Translocal Identity Construction Among Neolithic and Bronze Age Communities in Northwestern China
Andrew Womack, PhD
Assistant Professor, Department of Anthropology and Department of Asian Studies
Furman University
Abstract
Over the last century archaeologists have investigated late Neolithic and Bronze Age interaction networks spanning Eurasia, which in the east connected steppe pastoralists with farming communities in what is now northwestern China. While much attention has focused on the adoption and impact of technologies and domesticates from western Asia in eastern Asia, few models have been put forth to explain how and why these networks formed and functioned. What research has been done on this topic has generally focused on analysis of ceramics and metal objects to suggest long-distance movement of commodities between broad geographic regions. Here I suggest that to understand long-distance interactions, we first need to understand the movements of people and goods at the site-specific level, which I theorize using the concept of translocality. This talk will draw on recent petrographic analysis of ceramic vessels from the Tao River Valley of Gansu Province as well as collections from across northwestern China in the Museum of Far Eastern Antiquities in Stockholm, Sweden.

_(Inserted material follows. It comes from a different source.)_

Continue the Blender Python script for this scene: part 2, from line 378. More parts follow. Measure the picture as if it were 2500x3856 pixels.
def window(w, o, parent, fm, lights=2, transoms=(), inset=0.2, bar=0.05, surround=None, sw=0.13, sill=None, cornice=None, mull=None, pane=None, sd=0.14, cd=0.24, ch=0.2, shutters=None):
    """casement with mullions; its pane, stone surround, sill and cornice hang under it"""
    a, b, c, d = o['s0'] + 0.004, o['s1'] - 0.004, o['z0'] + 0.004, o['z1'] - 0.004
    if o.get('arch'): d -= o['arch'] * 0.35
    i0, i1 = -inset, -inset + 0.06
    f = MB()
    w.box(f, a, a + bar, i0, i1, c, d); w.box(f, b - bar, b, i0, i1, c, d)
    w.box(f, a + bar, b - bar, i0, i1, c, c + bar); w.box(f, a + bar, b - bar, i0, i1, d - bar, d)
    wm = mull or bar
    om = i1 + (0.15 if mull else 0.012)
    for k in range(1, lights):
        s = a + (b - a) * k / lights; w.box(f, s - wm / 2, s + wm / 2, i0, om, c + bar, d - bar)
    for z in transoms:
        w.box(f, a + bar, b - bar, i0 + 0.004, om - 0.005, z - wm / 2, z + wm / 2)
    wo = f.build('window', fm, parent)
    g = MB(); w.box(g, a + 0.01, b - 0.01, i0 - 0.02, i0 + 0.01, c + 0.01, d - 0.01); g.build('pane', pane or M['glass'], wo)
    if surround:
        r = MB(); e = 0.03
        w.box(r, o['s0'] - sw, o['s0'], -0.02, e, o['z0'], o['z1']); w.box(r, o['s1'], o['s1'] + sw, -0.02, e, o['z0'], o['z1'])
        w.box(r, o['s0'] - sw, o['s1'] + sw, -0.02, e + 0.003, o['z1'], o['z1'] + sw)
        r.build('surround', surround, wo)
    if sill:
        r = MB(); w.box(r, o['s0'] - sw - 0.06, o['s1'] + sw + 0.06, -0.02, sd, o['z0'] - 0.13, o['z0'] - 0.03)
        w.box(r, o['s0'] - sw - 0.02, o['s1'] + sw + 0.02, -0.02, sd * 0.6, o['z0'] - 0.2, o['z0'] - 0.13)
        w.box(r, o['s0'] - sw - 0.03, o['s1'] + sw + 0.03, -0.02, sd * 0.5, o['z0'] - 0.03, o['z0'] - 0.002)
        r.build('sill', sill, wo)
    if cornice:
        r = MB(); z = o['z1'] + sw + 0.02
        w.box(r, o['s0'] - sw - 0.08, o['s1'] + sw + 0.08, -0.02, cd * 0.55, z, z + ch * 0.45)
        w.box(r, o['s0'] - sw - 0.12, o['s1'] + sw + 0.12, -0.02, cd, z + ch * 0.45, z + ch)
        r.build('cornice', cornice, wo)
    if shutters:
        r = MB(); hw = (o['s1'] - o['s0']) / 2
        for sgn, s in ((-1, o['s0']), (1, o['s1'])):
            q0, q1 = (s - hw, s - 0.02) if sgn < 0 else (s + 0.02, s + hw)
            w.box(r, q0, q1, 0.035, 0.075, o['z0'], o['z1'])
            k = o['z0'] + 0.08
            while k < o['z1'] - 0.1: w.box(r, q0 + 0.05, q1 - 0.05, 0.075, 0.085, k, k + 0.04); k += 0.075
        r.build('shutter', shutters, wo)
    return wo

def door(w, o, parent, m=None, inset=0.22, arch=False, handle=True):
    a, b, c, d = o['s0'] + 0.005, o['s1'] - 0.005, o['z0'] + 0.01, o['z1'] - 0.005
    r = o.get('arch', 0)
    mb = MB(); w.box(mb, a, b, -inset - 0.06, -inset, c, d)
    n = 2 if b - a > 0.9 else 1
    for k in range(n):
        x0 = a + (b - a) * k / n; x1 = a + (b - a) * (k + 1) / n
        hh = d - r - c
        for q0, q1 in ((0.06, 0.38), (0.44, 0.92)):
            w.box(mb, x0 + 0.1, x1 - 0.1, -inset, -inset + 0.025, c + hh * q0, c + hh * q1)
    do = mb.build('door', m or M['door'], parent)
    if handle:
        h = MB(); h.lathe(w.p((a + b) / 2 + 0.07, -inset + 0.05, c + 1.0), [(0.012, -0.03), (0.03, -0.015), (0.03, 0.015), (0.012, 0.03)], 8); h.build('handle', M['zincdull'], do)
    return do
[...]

My results demonstrate that localized interaction was occurring on a regular basis among settlements in the Tao River Valley and was likely a key aspect of identity formation across a much wider region.
Bio
Andrew Womack is an anthropological archaeologist whose research focuses on early China. Prior to joining the faculty at Furman in 2020, Andrew received his PhD from Yale University in 2017, was a Visiting Faculty Lecturer at McGill University in Montreal from 2017-19, and then worked as a postdoctoral scholar at the Stanford University Archaeology Center from 2019-20. As Principal Investigator of the Excavating Andersson Project, Andrew is working with colleagues in Europe and China to investigate Chinese archaeological materials collected in the 1920s and currently stored at the Museum of Far Eastern Antiquities in Stockholm, Sweden. Analysis of these artifacts from sites across northwestern China is providing new insights into Neolithic and early Bronze Age (3200–1500BC) proto-Silk Road interaction networks linking Central and East Asia.This research builds on Andrew’s experience in northwestern China as Associate Director of the Tao River Archaeological Project (TRAP), an international collaboration between Chinese and North American institutions mapping the intersection of technological, social, and climatic change at sites in northwestern China. He is also conducting work across northern China with recent projects at the early Bronze Age city of Shimao, the Shang Dynasty site of Guandimiao, and Western Zhou Dynasty sites in Shandong Province.